Oskarżony o utopienie na oczach uczniów dwóch szopów i oposa nauczyciel rolnictwa z Florydy nie usłyszy zarzutów kryminalnych. Śledczy uznali, że zabójstwa nie były okrutne ani niehumanitarne.
Dewie Brewton został zawieszony w obowiązkach, kiedy sprawa wyszła na jaw. Potem przeszedł na emeryturę. Nagrania ukazujące topienie zwierząt zostały opublikowane w mediach społecznościowych.

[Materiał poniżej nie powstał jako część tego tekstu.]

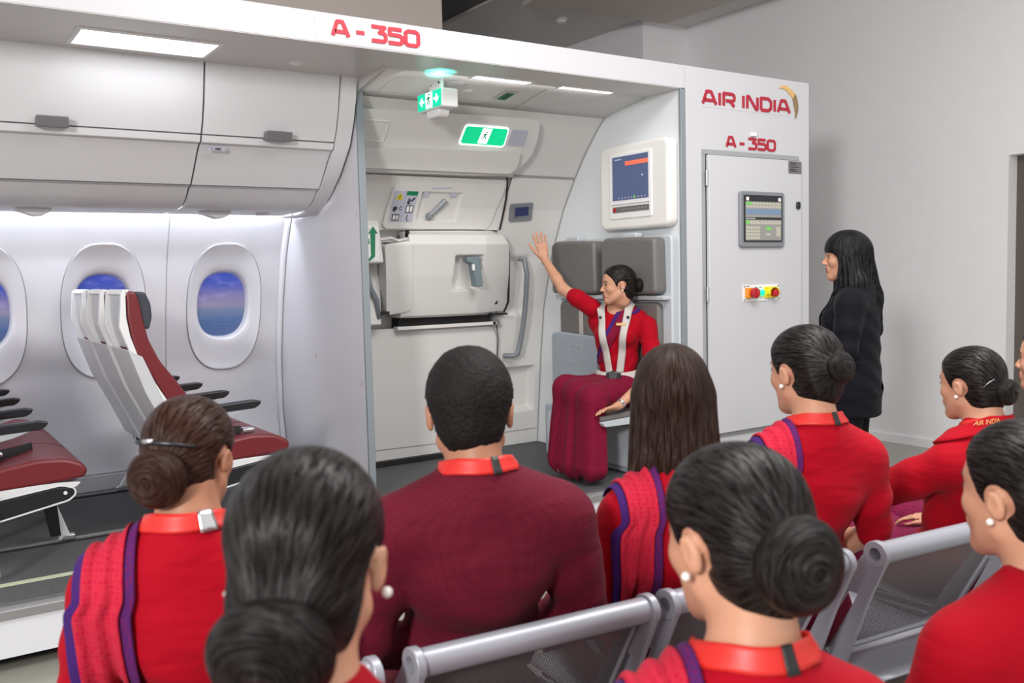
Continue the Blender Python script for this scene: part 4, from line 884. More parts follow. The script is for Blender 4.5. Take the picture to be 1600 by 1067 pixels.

Asystent stanowego prokuratora Toby Hunt stwierdził, że Brewton nie zamierzał torturować „sprawiających trudności” zwierząt. Nauczyciel powiedział śledczym, iż podejrzewał szopy i oposa o zabijanie kurcząt, które hodował wraz z uczniami. Oznajmił, że kiedy już zwierzęta schwytano, nie mógł ich zastrzelić, ponieważ na terenie szkoły nie można mieć broni palnej. Dodał, że uśmiercenie ich ciosem w głowę byłoby z kolei okrutne.
Hunt zwrócił uwagę, że niedawno ława przysięgłych uniewinniła mężczyznę oskarżonego o odcięcie tępymi nożyczkami ogonów czterem kotom.